Dollar bulls were back in the game, thanks to strong leading jobs indicators and an upbeat FOMC statement. Fed officials shrugged off the Q1 GDP miss and assessed that growth could continue at a moderate pace and that inflation is likely to hit its 2% target in the medium-term. The ADP jobs figure came in at 177K versus 175K while the ISM non-manufacturing PMI rose from 55.2 to 57.5, higher than the 56.1 consensus. Initial jobless claims, trade balance, factory orders, and preliminary non-farm productivity and unit labor costs are lined up today.


The euro gave up some ground to the dollar but continued to advance against the comdolls and yen. German unemployment change was better than expected at -15K versus -10K while the region’s flash GDP reading came in line with expectations of 0.5% growth. Spanish unemployment change and final services PMI readings are due today.

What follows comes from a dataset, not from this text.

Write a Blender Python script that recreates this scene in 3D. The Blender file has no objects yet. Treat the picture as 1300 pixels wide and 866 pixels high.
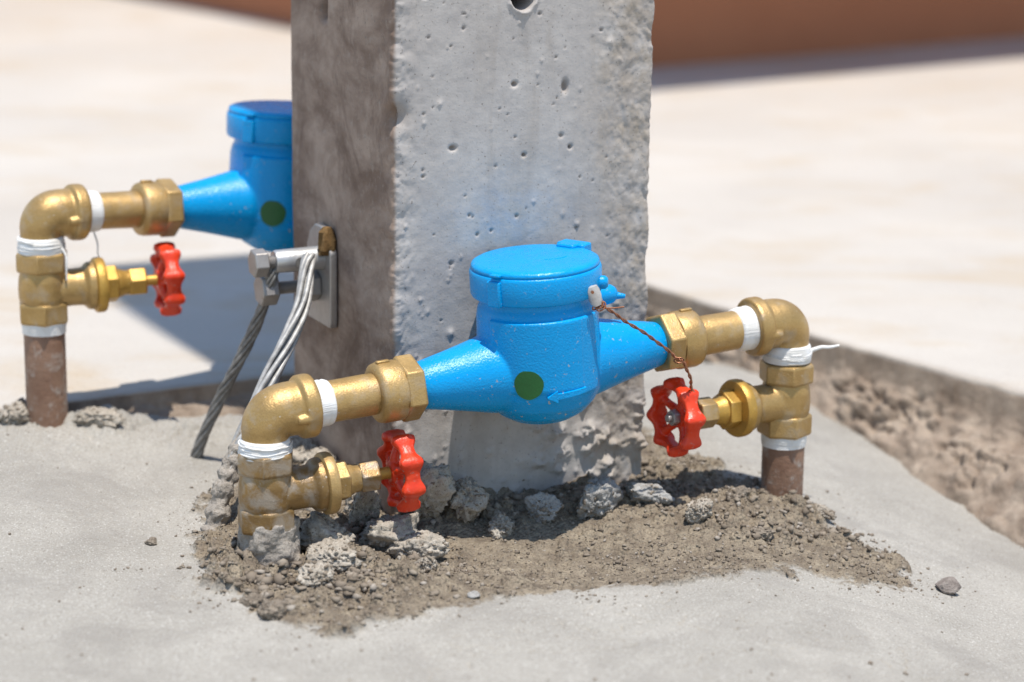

The pound was able to hold on to most of its recent gains after the construction PMI posted an upside surprise. Analysts expected the reading to dip from 52.2 to 52.1 but the actual figure landed at 53.1. The services PMI is due today and analysts are expecting to see a drop from 55.0 to 54.6 but an upside surprise might be in the cards.


The franc had another mixed performance as it weakened to the dollar and European currencies but advanced to the comdolls and yen. There were no reports out of the Swiss economy yesterday while the SECO consumer climate index is due today. A recovery from -3 to +3 is eyed, possibly lending more support to the Swiss currency.


The yen was the weakest performer of the bunch as risk-off traders favored the dollar again on rising bond yields and expectations of more Fed rate hikes. Japanese banks are still closed for the holiday so there are no reports due from Japan.

Commodity Currencies (AUD, NZD, CAD)

The comdolls slid to the dollar but managed to recover against the yen. Crude oil inventories fell by 0.9 million barrels versus the projected drop of 3.3 million barrels. Australia’s trade balance was weaker than expected at a surplus of 3.11 billion AUD versus the projected 3.33 billion AUD reading and the earlier 3.66 billion AUD surplus. China’s Caixin services PMI is down from 52.2 to 51.5. Canada’s trade balance and a speech by BOC Governor Poloz is lined up.